*Raw data*.
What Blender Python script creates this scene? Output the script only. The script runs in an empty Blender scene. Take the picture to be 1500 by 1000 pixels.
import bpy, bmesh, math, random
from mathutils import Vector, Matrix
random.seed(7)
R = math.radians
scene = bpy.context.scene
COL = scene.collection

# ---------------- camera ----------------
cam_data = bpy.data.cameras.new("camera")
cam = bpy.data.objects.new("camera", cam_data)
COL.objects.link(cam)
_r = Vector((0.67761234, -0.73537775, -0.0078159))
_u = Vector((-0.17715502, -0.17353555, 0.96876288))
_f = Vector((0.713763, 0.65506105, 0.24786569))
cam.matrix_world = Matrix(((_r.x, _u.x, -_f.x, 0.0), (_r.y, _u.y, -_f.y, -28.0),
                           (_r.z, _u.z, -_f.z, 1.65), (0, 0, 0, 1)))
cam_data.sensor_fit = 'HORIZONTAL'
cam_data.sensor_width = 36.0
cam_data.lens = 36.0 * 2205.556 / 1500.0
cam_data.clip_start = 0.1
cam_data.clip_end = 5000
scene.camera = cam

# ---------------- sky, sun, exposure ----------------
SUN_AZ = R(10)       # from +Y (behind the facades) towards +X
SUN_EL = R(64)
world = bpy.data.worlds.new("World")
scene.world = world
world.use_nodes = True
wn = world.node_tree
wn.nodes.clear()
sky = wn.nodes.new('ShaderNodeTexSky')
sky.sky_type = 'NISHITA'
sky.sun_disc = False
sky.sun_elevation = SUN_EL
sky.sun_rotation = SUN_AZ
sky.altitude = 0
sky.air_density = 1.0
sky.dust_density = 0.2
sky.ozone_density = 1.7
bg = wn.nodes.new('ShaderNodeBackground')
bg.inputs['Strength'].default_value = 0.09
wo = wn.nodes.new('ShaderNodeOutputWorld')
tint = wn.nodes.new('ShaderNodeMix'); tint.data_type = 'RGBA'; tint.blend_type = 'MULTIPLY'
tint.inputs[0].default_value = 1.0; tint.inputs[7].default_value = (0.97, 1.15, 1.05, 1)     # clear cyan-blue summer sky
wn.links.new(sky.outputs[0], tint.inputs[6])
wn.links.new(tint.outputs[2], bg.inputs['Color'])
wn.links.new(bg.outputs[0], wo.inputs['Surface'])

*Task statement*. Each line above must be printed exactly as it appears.

*Problem solution*.
What Blender Python script creates this scene? Output the script only. The script runs in an empty Blender scene. Take the picture to be 1500 by 1000 pixels.
import bpy, bmesh, math, random
from mathutils import Vector, Matrix
random.seed(7)
R = math.radians
scene = bpy.context.scene
COL = scene.collection

# ---------------- camera ----------------
cam_data = bpy.data.cameras.new("camera")
cam = bpy.data.objects.new("camera", cam_data)
COL.objects.link(cam)
_r = Vector((0.67761234, -0.73537775, -0.0078159))
_u = Vector((-0.17715502, -0.17353555, 0.96876288))
_f = Vector((0.713763, 0.65506105, 0.24786569))
cam.matrix_world = Matrix(((_r.x, _u.x, -_f.x, 0.0), (_r.y, _u.y, -_f.y, -28.0),
                           (_r.z, _u.z, -_f.z, 1.65), (0, 0, 0, 1)))
cam_data.sensor_fit = 'HORIZONTAL'
cam_data.sensor_width = 36.0
cam_data.lens = 36.0 * 2205.556 / 1500.0
cam_data.clip_start = 0.1
cam_data.clip_end = 5000
scene.camera = cam

# ---------------- sky, sun, exposure ----------------
SUN_AZ = R(10)       # from +Y (behind the facades) towards +X
SUN_EL = R(64)
world = bpy.data.worlds.new("World")
scene.world = world
world.use_nodes = True
wn = world.node_tree
wn.nodes.clear()
sky = wn.nodes.new('ShaderNodeTexSky')
sky.sky_type = 'NISHITA'
sky.sun_disc = False
sky.sun_elevation = SUN_EL
sky.sun_rotation = SUN_AZ
sky.altitude = 0
sky.air_density = 1.0
sky.dust_density = 0.2
sky.ozone_density = 1.7
bg = wn.nodes.new('ShaderNodeBackground')
bg.inputs['Strength'].default_value = 0.09
wo = wn.nodes.new('ShaderNodeOutputWorld')
tint = wn.nodes.new('ShaderNodeMix'); tint.data_type = 'RGBA'; tint.blend_type = 'MULTIPLY'
tint.inputs[0].default_value = 1.0; tint.inputs[7].default_value = (0.97, 1.15, 1.05, 1)     # clear cyan-blue summer sky
wn.links.new(sky.outputs[0], tint.inputs[6])
wn.links.new(tint.outputs[2], bg.inputs['Color'])
wn.links.new(bg.outputs[0], wo.inputs['Surface'])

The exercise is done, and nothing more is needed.